Foram colocadas muitas perguntas e as respostas estão a surgir. Mas até ter o puzzle completo, António Costa não deixará cair a jurista que foi buscar para lhe desenhar a Lei de Nacionalidade, a técnica que, em 2006, mandou para Bruxelas como coordenadora do núcleo de Justiça e Assuntos Internos, ou a política em potência que, dez anos depois, lhe veio a suceder no MAI.
Constança foi uma aposta pessoal de Costa. Perante a tragédia, teria sido “mais cómodo” sacrificá-la – cómodo mas irresponsável”, disse o primeiro-ministro. Para a MAI também teria sido “mais fácil”, mas “cobarde” demitir-se. Estão em consonância.
Ar duro e lágrima fácil
“Ela preocupa-se genuinamente com as pessoas”, garante a amiga Manuela Goucha Soares. Foram portanto sentidos os abraços, a entrega, a partilha. No início das operações, só não fez sopa para os bombeiros porque houve quem a impedisse. Do início ao fim, não saiu do local. Aprendera a lição do ano anterior – acusada de, enquanto São Pedro do Sul ardia, se manter de férias no Algarve. Este ano a acusação não se repetiria.
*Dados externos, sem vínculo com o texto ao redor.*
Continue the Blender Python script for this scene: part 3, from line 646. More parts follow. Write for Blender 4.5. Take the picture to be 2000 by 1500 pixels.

Pode ser uma mulher de gabinete, ter pouca tarimba política, mas aguentou-se, no terreno, sob os holofotes, 100 horas seguidas. Em Conselho de Ministros é mais discreta: como todos os não políticos, Constança só usa da palavra “quando dói” ou quando é interpelada, garante um colega. Na praça pública aparece mais segura de si, sem medo do embate – com a PSP (a quem quer limitar as folgas por trabalho sindical) ou a GNR (já lhe viraram costas, enquanto discursava numa cerimónia).
Enfrenta a polícia com a mesma naturalidade com que chora. Parece ter um ar duro e lágrima fácil. Comoveu-se, agarrada à mãe do agente de 23 anos, abatido a tiro durante uma patrulha na Amadora, e na despedida ao bombeiro que não resistiu aos ferimentos provocados pelo fogo, em Pedrógão.
Comove-se, mas mantém-se, até nova ordem, no Governo de António Costa.